··· DATA TO PROCESS ···

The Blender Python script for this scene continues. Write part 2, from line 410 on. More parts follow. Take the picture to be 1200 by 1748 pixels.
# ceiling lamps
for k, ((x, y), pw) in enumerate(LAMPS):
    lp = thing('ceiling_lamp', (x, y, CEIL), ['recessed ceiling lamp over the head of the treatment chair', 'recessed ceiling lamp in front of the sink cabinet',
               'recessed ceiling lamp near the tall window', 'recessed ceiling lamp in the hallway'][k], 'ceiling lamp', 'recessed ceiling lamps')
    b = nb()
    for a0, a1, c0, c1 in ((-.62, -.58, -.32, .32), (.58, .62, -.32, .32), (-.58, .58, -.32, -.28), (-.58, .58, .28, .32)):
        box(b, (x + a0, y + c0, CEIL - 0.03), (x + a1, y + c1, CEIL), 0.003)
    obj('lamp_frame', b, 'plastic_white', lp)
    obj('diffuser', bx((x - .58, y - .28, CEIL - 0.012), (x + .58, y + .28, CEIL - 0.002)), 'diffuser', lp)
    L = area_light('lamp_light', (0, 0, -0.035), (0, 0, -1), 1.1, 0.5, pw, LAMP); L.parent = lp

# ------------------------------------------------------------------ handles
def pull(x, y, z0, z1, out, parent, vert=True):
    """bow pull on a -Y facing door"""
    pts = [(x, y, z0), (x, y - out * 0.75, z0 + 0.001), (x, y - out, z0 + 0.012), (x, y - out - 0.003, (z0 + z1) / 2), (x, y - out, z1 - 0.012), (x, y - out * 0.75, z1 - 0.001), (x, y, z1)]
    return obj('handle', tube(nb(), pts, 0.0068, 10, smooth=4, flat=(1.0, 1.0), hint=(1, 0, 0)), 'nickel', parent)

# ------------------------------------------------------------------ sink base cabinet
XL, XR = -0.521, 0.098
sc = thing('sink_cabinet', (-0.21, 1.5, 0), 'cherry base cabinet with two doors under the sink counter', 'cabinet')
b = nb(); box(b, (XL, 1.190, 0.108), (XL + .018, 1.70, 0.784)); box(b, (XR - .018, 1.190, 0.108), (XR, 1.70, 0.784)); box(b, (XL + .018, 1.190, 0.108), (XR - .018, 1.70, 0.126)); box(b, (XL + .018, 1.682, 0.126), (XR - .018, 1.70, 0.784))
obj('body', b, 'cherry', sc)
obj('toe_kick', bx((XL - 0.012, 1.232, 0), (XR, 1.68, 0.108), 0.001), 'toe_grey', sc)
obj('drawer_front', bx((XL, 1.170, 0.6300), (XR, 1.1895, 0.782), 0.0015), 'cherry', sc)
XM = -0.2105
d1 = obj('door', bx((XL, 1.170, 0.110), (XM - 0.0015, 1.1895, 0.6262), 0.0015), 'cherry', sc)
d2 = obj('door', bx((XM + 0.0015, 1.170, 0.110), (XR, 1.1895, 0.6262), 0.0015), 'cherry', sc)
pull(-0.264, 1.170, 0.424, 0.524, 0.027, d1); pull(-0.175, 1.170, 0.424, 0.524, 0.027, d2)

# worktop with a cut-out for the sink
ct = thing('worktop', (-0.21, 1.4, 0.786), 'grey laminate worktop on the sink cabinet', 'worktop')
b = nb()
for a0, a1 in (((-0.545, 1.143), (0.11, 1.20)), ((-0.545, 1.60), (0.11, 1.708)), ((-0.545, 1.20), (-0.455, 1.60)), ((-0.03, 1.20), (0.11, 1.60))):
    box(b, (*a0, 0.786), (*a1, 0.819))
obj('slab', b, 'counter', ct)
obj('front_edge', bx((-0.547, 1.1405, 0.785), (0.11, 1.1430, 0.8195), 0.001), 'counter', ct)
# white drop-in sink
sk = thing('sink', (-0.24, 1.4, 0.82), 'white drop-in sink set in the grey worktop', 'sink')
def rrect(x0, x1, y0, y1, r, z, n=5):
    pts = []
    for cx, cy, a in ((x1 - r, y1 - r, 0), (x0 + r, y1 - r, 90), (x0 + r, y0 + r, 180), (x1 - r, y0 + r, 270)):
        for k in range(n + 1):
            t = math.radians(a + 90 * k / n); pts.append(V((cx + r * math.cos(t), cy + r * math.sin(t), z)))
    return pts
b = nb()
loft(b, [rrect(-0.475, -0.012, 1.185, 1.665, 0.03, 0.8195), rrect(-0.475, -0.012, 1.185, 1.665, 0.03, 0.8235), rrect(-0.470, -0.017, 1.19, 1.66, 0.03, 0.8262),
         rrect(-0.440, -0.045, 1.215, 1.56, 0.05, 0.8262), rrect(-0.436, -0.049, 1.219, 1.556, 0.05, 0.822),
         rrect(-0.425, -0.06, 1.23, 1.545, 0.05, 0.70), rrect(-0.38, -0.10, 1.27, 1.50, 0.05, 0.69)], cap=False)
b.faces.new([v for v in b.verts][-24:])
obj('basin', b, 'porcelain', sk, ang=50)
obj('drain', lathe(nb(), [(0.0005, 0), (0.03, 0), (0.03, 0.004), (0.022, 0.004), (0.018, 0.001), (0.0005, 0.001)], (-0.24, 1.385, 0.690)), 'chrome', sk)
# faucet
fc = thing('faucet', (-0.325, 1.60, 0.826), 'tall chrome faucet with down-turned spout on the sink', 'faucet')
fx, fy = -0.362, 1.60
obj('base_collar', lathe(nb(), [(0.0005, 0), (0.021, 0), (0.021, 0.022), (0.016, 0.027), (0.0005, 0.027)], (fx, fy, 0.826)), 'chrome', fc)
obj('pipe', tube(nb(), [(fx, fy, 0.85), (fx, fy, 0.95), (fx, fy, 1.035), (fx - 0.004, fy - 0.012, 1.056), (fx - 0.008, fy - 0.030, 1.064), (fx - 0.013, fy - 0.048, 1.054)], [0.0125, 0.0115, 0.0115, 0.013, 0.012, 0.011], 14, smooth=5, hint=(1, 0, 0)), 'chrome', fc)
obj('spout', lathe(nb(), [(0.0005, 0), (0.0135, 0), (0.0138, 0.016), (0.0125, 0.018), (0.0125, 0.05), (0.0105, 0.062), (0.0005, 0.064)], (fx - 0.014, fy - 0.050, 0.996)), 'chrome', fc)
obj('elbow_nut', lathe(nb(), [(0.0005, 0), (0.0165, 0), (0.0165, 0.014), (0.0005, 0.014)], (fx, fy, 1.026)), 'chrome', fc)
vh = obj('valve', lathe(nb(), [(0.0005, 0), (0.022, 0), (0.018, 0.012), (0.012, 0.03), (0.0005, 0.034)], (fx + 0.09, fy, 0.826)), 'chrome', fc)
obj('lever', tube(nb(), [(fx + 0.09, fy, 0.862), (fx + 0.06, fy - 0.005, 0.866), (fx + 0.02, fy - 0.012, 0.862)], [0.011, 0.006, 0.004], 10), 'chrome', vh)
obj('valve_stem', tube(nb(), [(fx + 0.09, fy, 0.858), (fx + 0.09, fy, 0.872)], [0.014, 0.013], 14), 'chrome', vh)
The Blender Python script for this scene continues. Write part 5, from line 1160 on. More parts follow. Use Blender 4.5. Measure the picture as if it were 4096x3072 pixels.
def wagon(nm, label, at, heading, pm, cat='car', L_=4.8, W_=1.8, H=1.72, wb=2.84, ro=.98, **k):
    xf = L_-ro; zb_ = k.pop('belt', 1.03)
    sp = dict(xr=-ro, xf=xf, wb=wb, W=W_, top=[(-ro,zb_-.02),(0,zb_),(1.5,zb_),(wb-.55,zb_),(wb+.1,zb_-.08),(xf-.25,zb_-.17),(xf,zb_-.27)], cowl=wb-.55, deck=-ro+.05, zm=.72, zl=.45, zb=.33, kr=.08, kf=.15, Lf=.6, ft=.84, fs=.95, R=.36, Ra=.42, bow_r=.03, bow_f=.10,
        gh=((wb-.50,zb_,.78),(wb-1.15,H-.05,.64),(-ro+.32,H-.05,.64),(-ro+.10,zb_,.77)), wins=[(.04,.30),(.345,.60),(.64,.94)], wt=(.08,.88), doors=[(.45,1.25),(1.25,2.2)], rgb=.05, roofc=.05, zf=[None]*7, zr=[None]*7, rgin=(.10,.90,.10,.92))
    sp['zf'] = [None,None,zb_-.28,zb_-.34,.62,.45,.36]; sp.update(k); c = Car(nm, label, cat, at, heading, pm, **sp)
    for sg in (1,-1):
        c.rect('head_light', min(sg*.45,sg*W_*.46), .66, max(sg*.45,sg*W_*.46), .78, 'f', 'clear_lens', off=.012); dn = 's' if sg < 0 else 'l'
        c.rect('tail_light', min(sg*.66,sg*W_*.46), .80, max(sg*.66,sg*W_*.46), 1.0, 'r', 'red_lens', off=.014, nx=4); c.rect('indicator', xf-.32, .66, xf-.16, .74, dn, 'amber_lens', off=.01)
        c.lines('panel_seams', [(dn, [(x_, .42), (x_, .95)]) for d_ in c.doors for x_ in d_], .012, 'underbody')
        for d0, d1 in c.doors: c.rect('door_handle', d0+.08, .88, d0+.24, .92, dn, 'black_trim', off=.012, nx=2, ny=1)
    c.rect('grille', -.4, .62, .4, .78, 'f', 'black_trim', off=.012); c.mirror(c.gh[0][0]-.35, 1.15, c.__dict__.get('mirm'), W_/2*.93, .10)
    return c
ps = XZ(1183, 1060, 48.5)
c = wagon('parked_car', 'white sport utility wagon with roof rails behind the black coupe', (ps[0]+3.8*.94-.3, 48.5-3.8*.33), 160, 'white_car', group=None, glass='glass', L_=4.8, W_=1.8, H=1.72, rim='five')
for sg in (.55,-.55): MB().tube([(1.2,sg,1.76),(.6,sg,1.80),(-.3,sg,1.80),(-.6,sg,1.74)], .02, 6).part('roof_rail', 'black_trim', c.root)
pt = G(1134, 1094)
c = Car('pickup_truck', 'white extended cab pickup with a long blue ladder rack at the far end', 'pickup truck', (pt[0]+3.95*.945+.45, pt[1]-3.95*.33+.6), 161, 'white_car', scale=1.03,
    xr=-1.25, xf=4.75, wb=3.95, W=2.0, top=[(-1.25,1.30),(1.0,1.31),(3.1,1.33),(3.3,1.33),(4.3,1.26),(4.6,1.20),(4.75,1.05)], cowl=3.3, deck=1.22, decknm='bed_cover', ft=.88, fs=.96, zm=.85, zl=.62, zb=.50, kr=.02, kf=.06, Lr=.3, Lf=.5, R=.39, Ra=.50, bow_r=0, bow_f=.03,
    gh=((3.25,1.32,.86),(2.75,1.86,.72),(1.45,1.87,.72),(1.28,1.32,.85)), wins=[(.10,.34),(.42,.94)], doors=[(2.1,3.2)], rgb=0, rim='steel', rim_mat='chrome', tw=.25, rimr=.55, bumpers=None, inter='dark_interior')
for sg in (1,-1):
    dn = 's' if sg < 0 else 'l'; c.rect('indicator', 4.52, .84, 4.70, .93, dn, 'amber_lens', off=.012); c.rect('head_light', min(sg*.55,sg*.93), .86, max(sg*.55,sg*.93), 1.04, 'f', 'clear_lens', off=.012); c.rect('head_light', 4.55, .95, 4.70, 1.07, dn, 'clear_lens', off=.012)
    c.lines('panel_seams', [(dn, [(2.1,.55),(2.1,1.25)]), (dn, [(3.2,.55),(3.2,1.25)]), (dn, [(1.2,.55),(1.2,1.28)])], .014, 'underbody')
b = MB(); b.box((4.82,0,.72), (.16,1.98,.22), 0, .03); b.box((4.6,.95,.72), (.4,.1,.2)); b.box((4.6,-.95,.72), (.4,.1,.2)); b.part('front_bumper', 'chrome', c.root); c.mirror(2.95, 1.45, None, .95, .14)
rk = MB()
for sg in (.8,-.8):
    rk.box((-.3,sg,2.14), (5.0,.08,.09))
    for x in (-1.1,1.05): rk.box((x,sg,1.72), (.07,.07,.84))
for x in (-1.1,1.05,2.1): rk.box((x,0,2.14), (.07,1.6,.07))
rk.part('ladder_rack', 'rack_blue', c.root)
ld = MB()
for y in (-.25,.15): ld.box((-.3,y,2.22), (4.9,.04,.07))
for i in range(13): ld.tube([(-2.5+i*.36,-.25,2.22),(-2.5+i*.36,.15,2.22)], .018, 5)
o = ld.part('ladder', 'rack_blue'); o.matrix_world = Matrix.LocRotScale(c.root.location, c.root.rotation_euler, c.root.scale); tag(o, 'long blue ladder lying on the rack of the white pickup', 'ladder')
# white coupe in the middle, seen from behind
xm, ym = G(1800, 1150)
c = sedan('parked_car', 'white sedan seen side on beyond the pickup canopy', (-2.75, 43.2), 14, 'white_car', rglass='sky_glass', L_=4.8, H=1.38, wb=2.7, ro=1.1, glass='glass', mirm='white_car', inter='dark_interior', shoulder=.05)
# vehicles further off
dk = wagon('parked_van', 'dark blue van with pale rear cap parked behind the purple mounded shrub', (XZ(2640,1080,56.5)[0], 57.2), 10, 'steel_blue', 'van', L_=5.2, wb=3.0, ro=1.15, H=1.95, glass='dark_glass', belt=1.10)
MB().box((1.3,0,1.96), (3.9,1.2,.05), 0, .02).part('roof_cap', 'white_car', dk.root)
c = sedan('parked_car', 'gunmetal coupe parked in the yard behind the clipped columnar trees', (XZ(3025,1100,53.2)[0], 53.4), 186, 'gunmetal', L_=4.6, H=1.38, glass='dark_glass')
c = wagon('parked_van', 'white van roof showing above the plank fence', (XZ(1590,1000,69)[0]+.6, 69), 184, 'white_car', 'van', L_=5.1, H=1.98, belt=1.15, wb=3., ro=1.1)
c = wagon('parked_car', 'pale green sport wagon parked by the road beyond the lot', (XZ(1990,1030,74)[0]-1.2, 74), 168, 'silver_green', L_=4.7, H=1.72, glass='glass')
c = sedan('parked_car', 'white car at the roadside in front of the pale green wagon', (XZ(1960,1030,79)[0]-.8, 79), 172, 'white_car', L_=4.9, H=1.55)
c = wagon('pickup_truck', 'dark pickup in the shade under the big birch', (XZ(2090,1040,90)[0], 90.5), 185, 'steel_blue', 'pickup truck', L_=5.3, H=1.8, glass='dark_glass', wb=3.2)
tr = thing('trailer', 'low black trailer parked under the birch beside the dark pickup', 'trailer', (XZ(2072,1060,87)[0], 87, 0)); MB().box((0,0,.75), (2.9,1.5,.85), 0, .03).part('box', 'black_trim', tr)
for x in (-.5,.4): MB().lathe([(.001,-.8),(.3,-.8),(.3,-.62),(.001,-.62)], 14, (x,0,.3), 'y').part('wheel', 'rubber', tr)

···

#### WORK INSTRUCTIONS:
Return nothing but the lines from the first line of the listing through the line with "0)), 'nickel', parent)", please, keeping every one of them unchanged.

#### ANSWER TO THIS PROBLEM:
The Blender Python script for this scene continues. Write part 2, from line 410 on. More parts follow. Take the picture to be 1200 by 1748 pixels.
# ceiling lamps
for k, ((x, y), pw) in enumerate(LAMPS):
    lp = thing('ceiling_lamp', (x, y, CEIL), ['recessed ceiling lamp over the head of the treatment chair', 'recessed ceiling lamp in front of the sink cabinet',
               'recessed ceiling lamp near the tall window', 'recessed ceiling lamp in the hallway'][k], 'ceiling lamp', 'recessed ceiling lamps')
    b = nb()
    for a0, a1, c0, c1 in ((-.62, -.58, -.32, .32), (.58, .62, -.32, .32), (-.58, .58, -.32, -.28), (-.58, .58, .28, .32)):
        box(b, (x + a0, y + c0, CEIL - 0.03), (x + a1, y + c1, CEIL), 0.003)
    obj('lamp_frame', b, 'plastic_white', lp)
    obj('diffuser', bx((x - .58, y - .28, CEIL - 0.012), (x + .58, y + .28, CEIL - 0.002)), 'diffuser', lp)
    L = area_light('lamp_light', (0, 0, -0.035), (0, 0, -1), 1.1, 0.5, pw, LAMP); L.parent = lp

# ------------------------------------------------------------------ handles
def pull(x, y, z0, z1, out, parent, vert=True):
    """bow pull on a -Y facing door"""
    pts = [(x, y, z0), (x, y - out * 0.75, z0 + 0.001), (x, y - out, z0 + 0.012), (x, y - out - 0.003, (z0 + z1) / 2), (x, y - out, z1 - 0.012), (x, y - out * 0.75, z1 - 0.001), (x, y, z1)]
    return obj('handle', tube(nb(), pts, 0.0068, 10, smooth=4, flat=(1.0, 1.0), hint=(1, 0, 0)), 'nickel', parent)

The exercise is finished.